Changes that will have to occur to build on the current location include moving some utility poles in the back of the school and moving and upsizing the current sewer line.

The board did not ask any questions after the presentation.

Superintendent’s report

Neihof told the board that the annual tax assessment decision will be on the agenda for the Aug. 25 meeting at the district’s central office and he reminded members of some things that have recently been trimmed from the budget including, but not limited to:

  • Electricity costs.
  • Sales tax savings by purchasing building supplies instead of having contractors purchase them.
  • Four district-level positions from the central office staff.
  • Salary restructuring of extra-service pay, mainly coaches.

He noted some wise investments where extra money was spent and results have been measured, including:

  • Home visits.
  • Intelligent classroom upgrades.
  • MAP testing.
  • Carnegie Math.
  • Summer school.

He encouraged board members to talk to constituents and gather their own information but also left them with a few thoughts, including the possible drop or shortage of Support Education Excellence in Kentucky (SEEK) funding from the state, the 1 percent raise the board voted for teachers and administration earlier this year and the slow rate of population growth in the county.

Board member Allen Phillips replied that the board needs to think long and hard about what to do with the tax rate.

“Raising taxes is never an enjoyable thing,” he said. “We’re the highest thing on that tax bill.

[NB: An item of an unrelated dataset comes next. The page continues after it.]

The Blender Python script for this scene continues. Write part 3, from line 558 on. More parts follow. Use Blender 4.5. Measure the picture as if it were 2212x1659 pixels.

We’ve set big goals, and that’s good, but with the way the economy is now, I’ve had to change the way I do things. A lot of things I use everyday have doubled in price, making me look at how I use them. We need to look at some little things along the way to make sure we’re saving money.”

Warriors Way safe routes

Kerry Whitehouse reported on a grant, whose application the board had approved almost three years ago, that would allow the district, in conjunction with the City of Shelbyville, to extend the Warriors Way path from the Lake Shelby area to behind Painted Stone.

“We were told they had no funding at the time, but from what we’ve been told they have funding again,” he said.

 “Eventually, we’re hoping that we can connect North Country, Brassfield and maybe even Magnolia Place to this path so students can have a safe way to walk to school if their parents so chose.”

The grant is 100 percent reimbursable, but Whitehouse said cost figures are not complete. There is no timetable for the announcement of the areas that qualify for the grant.

NFL Play 60 grant

As the host school, Wright Elementary staff members provided the board with a presentation on the NFL Play 60 grant their school used last year and is geared up to use again this year.

The grant, which Family Resource and Youth Service Center Coordinator Hettie Harless explained, is a national program sponsored by the National Football League that encourages children to get outside, exercise and learn proper nutrition.

“I was totally caught off guard with what happened,” Harless said. “I don’t know how we got so much done.”

Harless noted how many “out-of-shape and overweight” students attended the program, and came in “wanting to learn how to run.” She also was surprised by the dynamic of the students and how they learned to work together and encourage each other.

Harless and other teachers used time after school with the students to work on nutritional education and to exercise.

Also at the meeting:

  • The district received a copy of Whittenberg Construction’s report on the Collins multi-purpose field. Whittenberg and independent contractor Vector Engineering disagreed on some portions of the report, but Neihof is confident an agreement can be reached.
  • The board declared a positive first reading of the SCPS Policy and Administrative Procedure revisions.
  • Board members Sam Hinkle and Brenda Jackson were not present.
  • The closed session scheduled to follow the meeting was canceled.